Why SVM struggles to find good features among garbage?

Question

I'm work on a small data set with a many features where most of them are just garbage. The goal is to have a good classification accuracy on this binary classification task.

So, I made up a small example code illustrating the problem. The code simply creates a binary data set with a lot of random features and one useful feature for the class label 1. Then I perform a simple model selection via on a linear SVM. The problem is that the classification accuracy is very poor or even random. (I also tried with a StratifiedKFold with equal results)

So, why the SVM struggles so much in finding the good pattern? This could also be a problem of reduced number of samples but I can't increase the dataset.

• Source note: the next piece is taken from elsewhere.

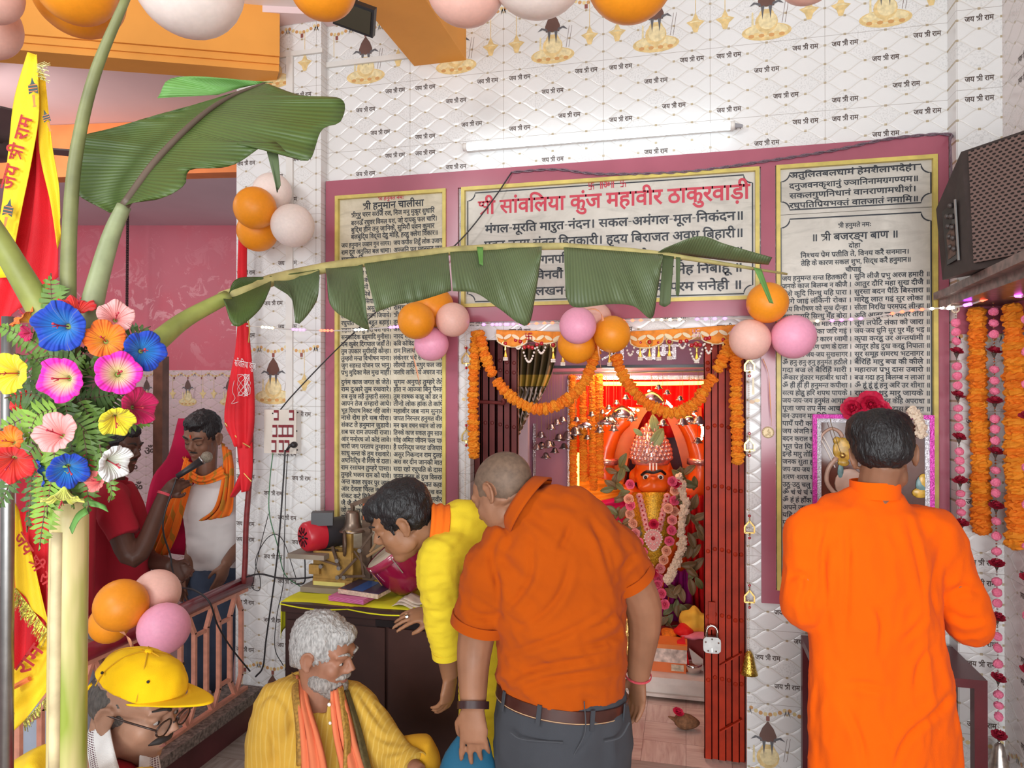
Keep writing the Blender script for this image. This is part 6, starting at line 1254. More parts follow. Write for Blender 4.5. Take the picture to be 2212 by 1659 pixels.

P.S. I would like to solve the problem (if a solution exist) without feature selection

import numpy as np
from sklearn.utils import shuffle
from sklearn import preprocessing
from sklearn.svm import SVC
from sklearn.grid_search import GridSearchCV
from sklearn.cross_validation import StratifiedShuffleSplit

# dataset
N = 10
X1 = np.random.rand(N,500)
X2 = np.random.rand(N,500)
X2[:,100] = 1
data = np.concatenate((X1,X2), axis=0)
labels = np.concatenate((np.zeros(N),np.ones(N)))

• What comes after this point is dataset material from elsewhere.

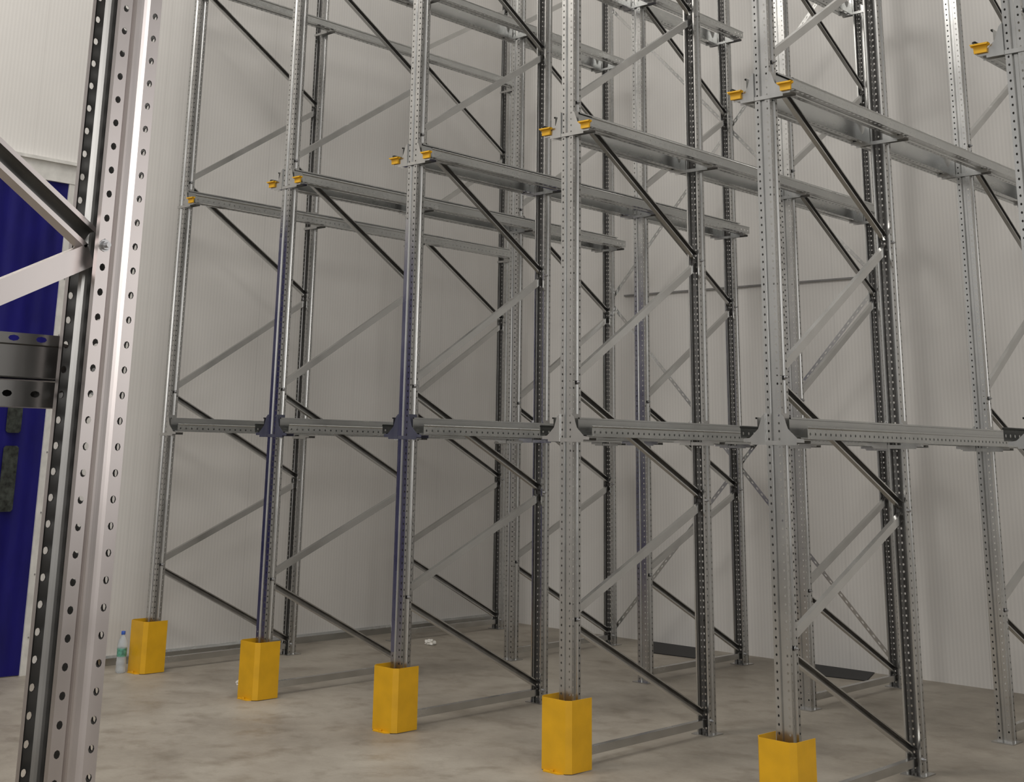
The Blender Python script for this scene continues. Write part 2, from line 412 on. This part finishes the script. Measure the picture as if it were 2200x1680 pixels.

# shuffle and normalization
data, labels = shuffle(data, labels)
scaler = preprocessing.StandardScaler().fit(data)                                      
data_n = scaler.transform(data)

# CV
sss = StratifiedShuffleSplit(labels, n_iter=100, test_size=0.4, random_state=0)
clf = GridSearchCV(SVC(kernel='linear'), {'C': np.logspace(-4,2,100)}, cv=sss)
clf.fit(data_n, labels)
for params, mean_score, scores in clf.grid_scores_:
    print("%0.3f (+/-%0.03f) for %r" % (mean_score, scores.std() * 2, params))

Thanks.

Answer 1

TL;DR: Garbage in, garbage out. Selecting better features will promote a better model. (Sometimes the answer really is that simple!) What follows is a description of one path forward to selecting higher-quality features in the context of fitting an SVM.

SVM performance can suffer when presented with many garbage features because the model only works with the data through the kernel function, rather than working with the features directly as in a more traditional regression analysis. I'll illustrate by comparison to the standard linear kernel and the so-called "automatic relevance determination" method.

The standard linear kernel function is $K_1(x,x^\prime)=x^Tx^\prime.$ All features contribute to the output of $K_1$: first we compute the element-wise product, then we sum the products. There's no step that assesses which components of $x$ are more useful than others.

We could, if we were so inclined, include a scalar factor $\gamma$ to yield $K_2(x,x^\prime)=x^T\gamma x^\prime,$ but a scalar $\gamma$ simply has the effect of re-scaling $C$, so there are contours of equal performance quality in $(\gamma,C)$ space.

But if we replace $\gamma$ with diagonal, symmetric positive semi-definite (SPSD) $\Gamma$, we have $K_3(x,x^\prime)=x^T\Gamma x.$ We can think of this as estimating a coefficient for each entry in $x$, i.e. each feature. We may interpret diagonal elements of $\Gamma$ nearer to zero as contributing relatively little to the classification output, while diagonal elements larger in absolute value contribute more to the output. On the one hand, for $d$ features, you now have $d+1$ tuning parameters (each element of $\Gamma$ and $C$), but on the other, you may submit all features directly to the SVM.

This procedure can be further generalized to non-diagonal, but still SPSD, $\Gamma$ to admit nonzero correlation among features. This will yield $\frac{d(d+1)}{2}+1$ tuning parameters, which rapidly becomes unattractive as $d$ grows.

Finally, this ARD approach may be extended to other kernels. The RBF kernel varies through the squared Euclidean distance, so we may write $K_4=\exp\left(\frac{(x-x^\prime)^T\Gamma(x-x^\prime)}{\sigma}\right),$ and in general replace any squared Euclidean distance with $(x-x^\prime)^T\Gamma(x-x^\prime).$

P.S. I would like to solve the problem (if a solution exist) without feature selection

So... you want to find a subset of features which have high predictive value, but you don't want to do "feature selection"? Perhaps I'm being dense, but it sounds like what you're after is a contradiction in terms. I suppose what an acceptable solution would look like to you depends on how expansive your definition of "feature selection" is.